**** Given material ****

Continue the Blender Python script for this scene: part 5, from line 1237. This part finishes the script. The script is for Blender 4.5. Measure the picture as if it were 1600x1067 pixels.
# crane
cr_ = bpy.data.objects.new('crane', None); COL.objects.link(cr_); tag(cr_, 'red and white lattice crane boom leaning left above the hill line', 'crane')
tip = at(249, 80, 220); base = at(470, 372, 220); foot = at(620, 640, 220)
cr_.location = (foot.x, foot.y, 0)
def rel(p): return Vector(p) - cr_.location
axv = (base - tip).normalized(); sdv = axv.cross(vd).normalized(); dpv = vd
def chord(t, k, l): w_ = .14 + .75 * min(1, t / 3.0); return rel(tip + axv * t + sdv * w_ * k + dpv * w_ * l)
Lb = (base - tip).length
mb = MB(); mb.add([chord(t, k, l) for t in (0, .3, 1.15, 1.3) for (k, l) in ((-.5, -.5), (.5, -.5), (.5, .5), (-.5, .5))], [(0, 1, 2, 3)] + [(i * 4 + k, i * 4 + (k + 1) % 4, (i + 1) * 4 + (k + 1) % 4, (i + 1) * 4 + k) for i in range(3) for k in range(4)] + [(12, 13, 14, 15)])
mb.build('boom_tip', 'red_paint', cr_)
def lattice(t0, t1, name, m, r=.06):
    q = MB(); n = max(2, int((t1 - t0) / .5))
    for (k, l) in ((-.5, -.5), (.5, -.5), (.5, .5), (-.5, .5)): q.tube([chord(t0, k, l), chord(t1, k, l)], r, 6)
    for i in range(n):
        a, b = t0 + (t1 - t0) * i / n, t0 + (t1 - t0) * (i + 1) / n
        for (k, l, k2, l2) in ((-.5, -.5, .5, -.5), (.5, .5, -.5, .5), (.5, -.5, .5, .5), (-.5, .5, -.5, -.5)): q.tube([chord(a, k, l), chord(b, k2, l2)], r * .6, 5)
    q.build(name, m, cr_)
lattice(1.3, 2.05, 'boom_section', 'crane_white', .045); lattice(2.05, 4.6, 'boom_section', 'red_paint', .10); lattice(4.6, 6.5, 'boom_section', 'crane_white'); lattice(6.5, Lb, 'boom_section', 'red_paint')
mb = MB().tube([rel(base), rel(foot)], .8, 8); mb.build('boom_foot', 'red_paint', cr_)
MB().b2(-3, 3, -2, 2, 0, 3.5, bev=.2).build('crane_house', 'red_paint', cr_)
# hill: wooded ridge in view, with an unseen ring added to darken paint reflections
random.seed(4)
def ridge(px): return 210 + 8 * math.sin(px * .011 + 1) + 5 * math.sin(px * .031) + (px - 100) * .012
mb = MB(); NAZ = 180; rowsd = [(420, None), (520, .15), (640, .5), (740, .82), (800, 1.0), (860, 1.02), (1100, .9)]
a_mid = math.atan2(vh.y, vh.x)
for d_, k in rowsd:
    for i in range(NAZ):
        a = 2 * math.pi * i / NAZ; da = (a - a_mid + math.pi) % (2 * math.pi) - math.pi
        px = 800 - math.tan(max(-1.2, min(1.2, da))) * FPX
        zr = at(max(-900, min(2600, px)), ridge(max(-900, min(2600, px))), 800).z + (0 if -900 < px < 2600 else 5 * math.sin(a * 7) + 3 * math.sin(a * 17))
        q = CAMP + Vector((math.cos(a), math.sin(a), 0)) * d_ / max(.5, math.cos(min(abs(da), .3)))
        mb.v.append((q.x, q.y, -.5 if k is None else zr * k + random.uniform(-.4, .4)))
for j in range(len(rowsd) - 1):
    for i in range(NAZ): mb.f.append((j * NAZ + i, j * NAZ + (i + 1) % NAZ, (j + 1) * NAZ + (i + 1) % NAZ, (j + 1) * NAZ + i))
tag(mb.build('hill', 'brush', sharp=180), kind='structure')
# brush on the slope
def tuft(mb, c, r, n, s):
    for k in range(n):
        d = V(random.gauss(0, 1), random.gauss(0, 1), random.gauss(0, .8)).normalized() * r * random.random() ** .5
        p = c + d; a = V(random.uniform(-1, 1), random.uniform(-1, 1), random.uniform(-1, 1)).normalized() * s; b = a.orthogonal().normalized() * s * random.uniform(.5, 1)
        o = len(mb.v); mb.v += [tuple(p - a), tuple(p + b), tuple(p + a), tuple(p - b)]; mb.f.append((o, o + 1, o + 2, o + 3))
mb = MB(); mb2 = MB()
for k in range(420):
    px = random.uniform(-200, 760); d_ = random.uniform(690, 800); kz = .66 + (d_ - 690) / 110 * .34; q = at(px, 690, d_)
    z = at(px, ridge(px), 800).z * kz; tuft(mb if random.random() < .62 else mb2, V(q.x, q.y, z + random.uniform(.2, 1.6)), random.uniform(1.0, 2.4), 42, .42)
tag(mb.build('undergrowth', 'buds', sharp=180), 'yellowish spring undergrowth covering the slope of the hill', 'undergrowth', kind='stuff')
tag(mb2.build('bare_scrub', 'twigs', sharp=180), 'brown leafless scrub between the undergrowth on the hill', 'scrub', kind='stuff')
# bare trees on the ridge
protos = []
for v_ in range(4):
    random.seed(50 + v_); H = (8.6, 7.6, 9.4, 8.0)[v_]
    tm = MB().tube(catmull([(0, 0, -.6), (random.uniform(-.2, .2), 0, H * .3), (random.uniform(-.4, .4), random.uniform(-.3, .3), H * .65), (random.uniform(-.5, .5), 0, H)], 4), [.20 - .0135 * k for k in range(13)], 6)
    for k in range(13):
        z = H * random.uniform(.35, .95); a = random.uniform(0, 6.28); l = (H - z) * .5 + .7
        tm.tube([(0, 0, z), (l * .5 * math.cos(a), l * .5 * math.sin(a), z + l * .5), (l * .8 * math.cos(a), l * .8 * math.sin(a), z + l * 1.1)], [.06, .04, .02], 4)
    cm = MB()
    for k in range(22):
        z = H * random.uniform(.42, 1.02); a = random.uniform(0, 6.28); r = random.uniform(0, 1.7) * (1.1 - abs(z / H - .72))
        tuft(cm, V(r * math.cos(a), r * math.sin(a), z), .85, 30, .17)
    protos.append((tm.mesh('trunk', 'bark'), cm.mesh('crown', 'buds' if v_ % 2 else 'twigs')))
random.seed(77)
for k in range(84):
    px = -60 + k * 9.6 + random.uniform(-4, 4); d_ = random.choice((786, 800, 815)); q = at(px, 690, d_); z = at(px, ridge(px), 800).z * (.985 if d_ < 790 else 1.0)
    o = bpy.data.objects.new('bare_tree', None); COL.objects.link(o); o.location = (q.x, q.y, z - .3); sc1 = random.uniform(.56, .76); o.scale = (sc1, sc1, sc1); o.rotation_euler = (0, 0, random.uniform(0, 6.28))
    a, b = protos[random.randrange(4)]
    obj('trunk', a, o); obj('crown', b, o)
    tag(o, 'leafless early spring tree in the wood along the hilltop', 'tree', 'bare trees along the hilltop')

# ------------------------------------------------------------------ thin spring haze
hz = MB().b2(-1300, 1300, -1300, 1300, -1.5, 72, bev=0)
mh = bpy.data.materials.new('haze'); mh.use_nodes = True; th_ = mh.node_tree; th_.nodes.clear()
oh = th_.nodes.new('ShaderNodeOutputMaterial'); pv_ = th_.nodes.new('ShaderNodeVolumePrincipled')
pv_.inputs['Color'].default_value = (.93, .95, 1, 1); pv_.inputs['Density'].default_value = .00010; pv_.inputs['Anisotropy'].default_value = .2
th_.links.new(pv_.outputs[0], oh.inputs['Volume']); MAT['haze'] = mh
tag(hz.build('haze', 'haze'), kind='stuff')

****

Please repeat the material above, word for word and in full.

Continue the Blender Python script for this scene: part 5, from line 1237. This part finishes the script. The script is for Blender 4.5. Measure the picture as if it were 1600x1067 pixels.
# crane
cr_ = bpy.data.objects.new('crane', None); COL.objects.link(cr_); tag(cr_, 'red and white lattice crane boom leaning left above the hill line', 'crane')
tip = at(249, 80, 220); base = at(470, 372, 220); foot = at(620, 640, 220)
cr_.location = (foot.x, foot.y, 0)
def rel(p): return Vector(p) - cr_.location
axv = (base - tip).normalized(); sdv = axv.cross(vd).normalized(); dpv = vd
def chord(t, k, l): w_ = .14 + .75 * min(1, t / 3.0); return rel(tip + axv * t + sdv * w_ * k + dpv * w_ * l)
Lb = (base - tip).length
mb = MB(); mb.add([chord(t, k, l) for t in (0, .3, 1.15, 1.3) for (k, l) in ((-.5, -.5), (.5, -.5), (.5, .5), (-.5, .5))], [(0, 1, 2, 3)] + [(i * 4 + k, i * 4 + (k + 1) % 4, (i + 1) * 4 + (k + 1) % 4, (i + 1) * 4 + k) for i in range(3) for k in range(4)] + [(12, 13, 14, 15)])
mb.build('boom_tip', 'red_paint', cr_)
def lattice(t0, t1, name, m, r=.06):
    q = MB(); n = max(2, int((t1 - t0) / .5))
    for (k, l) in ((-.5, -.5), (.5, -.5), (.5, .5), (-.5, .5)): q.tube([chord(t0, k, l), chord(t1, k, l)], r, 6)
    for i in range(n):
        a, b = t0 + (t1 - t0) * i / n, t0 + (t1 - t0) * (i + 1) / n
        for (k, l, k2, l2) in ((-.5, -.5, .5, -.5), (.5, .5, -.5, .5), (.5, -.5, .5, .5), (-.5, .5, -.5, -.5)): q.tube([chord(a, k, l), chord(b, k2, l2)], r * .6, 5)
    q.build(name, m, cr_)
lattice(1.3, 2.05, 'boom_section', 'crane_white', .045); lattice(2.05, 4.6, 'boom_section', 'red_paint', .10); lattice(4.6, 6.5, 'boom_section', 'crane_white'); lattice(6.5, Lb, 'boom_section', 'red_paint')
mb = MB().tube([rel(base), rel(foot)], .8, 8); mb.build('boom_foot', 'red_paint', cr_)
MB().b2(-3, 3, -2, 2, 0, 3.5, bev=.2).build('crane_house', 'red_paint', cr_)
# hill: wooded ridge in view, with an unseen ring added to darken paint reflections
random.seed(4)
def ridge(px): return 210 + 8 * math.sin(px * .011 + 1) + 5 * math.sin(px * .031) + (px - 100) * .012
mb = MB(); NAZ = 180; rowsd = [(420, None), (520, .15), (640, .5), (740, .82), (800, 1.0), (860, 1.02), (1100, .9)]
a_mid = math.atan2(vh.y, vh.x)
for d_, k in rowsd:
    for i in range(NAZ):
        a = 2 * math.pi * i / NAZ; da = (a - a_mid + math.pi) % (2 * math.pi) - math.pi
        px = 800 - math.tan(max(-1.2, min(1.2, da))) * FPX
        zr = at(max(-900, min(2600, px)), ridge(max(-900, min(2600, px))), 800).z + (0 if -900 < px < 2600 else 5 * math.sin(a * 7) + 3 * math.sin(a * 17))
        q = CAMP + Vector((math.cos(a), math.sin(a), 0)) * d_ / max(.5, math.cos(min(abs(da), .3)))
        mb.v.append((q.x, q.y, -.5 if k is None else zr * k + random.uniform(-.4, .4)))
for j in range(len(rowsd) - 1):
    for i in range(NAZ): mb.f.append((j * NAZ + i, j * NAZ + (i + 1) % NAZ, (j + 1) * NAZ + (i + 1) % NAZ, (j + 1) * NAZ + i))
tag(mb.build('hill', 'brush', sharp=180), kind='structure')
# brush on the slope
def tuft(mb, c, r, n, s):
    for k in range(n):
        d = V(random.gauss(0, 1), random.gauss(0, 1), random.gauss(0, .8)).normalized() * r * random.random() ** .5
        p = c + d; a = V(random.uniform(-1, 1), random.uniform(-1, 1), random.uniform(-1, 1)).normalized() * s; b = a.orthogonal().normalized() * s * random.uniform(.5, 1)
        o = len(mb.v); mb.v += [tuple(p - a), tuple(p + b), tuple(p + a), tuple(p - b)]; mb.f.append((o, o + 1, o + 2, o + 3))
mb = MB(); mb2 = MB()
for k in range(420):
    px = random.uniform(-200, 760); d_ = random.uniform(690, 800); kz = .66 + (d_ - 690) / 110 * .34; q = at(px, 690, d_)
    z = at(px, ridge(px), 800).z * kz; tuft(mb if random.random() < .62 else mb2, V(q.x, q.y, z + random.uniform(.2, 1.6)), random.uniform(1.0, 2.4), 42, .42)
tag(mb.build('undergrowth', 'buds', sharp=180), 'yellowish spring undergrowth covering the slope of the hill', 'undergrowth', kind='stuff')
tag(mb2.build('bare_scrub', 'twigs', sharp=180), 'brown leafless scrub between the undergrowth on the hill', 'scrub', kind='stuff')
# bare trees on the ridge
protos = []
for v_ in range(4):
    random.seed(50 + v_); H = (8.6, 7.6, 9.4, 8.0)[v_]
    tm = MB().tube(catmull([(0, 0, -.6), (random.uniform(-.2, .2), 0, H * .3), (random.uniform(-.4, .4), random.uniform(-.3, .3), H * .65), (random.uniform(-.5, .5), 0, H)], 4), [.20 - .0135 * k for k in range(13)], 6)
    for k in range(13):
        z = H * random.uniform(.35, .95); a = random.uniform(0, 6.28); l = (H - z) * .5 + .7
        tm.tube([(0, 0, z), (l * .5 * math.cos(a), l * .5 * math.sin(a), z + l * .5), (l * .8 * math.cos(a), l * .8 * math.sin(a), z + l * 1.1)], [.06, .04, .02], 4)
    cm = MB()
    for k in range(22):
        z = H * random.uniform(.42, 1.02); a = random.uniform(0, 6.28); r = random.uniform(0, 1.7) * (1.1 - abs(z / H - .72))
        tuft(cm, V(r * math.cos(a), r * math.sin(a), z), .85, 30, .17)
    protos.append((tm.mesh('trunk', 'bark'), cm.mesh('crown', 'buds' if v_ % 2 else 'twigs')))
random.seed(77)
for k in range(84):
    px = -60 + k * 9.6 + random.uniform(-4, 4); d_ = random.choice((786, 800, 815)); q = at(px, 690, d_); z = at(px, ridge(px), 800).z * (.985 if d_ < 790 else 1.0)
    o = bpy.data.objects.new('bare_tree', None); COL.objects.link(o); o.location = (q.x, q.y, z - .3); sc1 = random.uniform(.56, .76); o.scale = (sc1, sc1, sc1); o.rotation_euler = (0, 0, random.uniform(0, 6.28))
    a, b = protos[random.randrange(4)]
    obj('trunk', a, o); obj('crown', b, o)
    tag(o, 'leafless early spring tree in the wood along the hilltop', 'tree', 'bare trees along the hilltop')

# ------------------------------------------------------------------ thin spring haze
hz = MB().b2(-1300, 1300, -1300, 1300, -1.5, 72, bev=0)
mh = bpy.data.materials.new('haze'); mh.use_nodes = True; th_ = mh.node_tree; th_.nodes.clear()
oh = th_.nodes.new('ShaderNodeOutputMaterial'); pv_ = th_.nodes.new('ShaderNodeVolumePrincipled')
pv_.inputs['Color'].default_value = (.93, .95, 1, 1); pv_.inputs['Density'].default_value = .00010; pv_.inputs['Anisotropy'].default_value = .2
th_.links.new(pv_.outputs[0], oh.inputs['Volume']); MAT['haze'] = mh
tag(hz.build('haze', 'haze'), kind='stuff')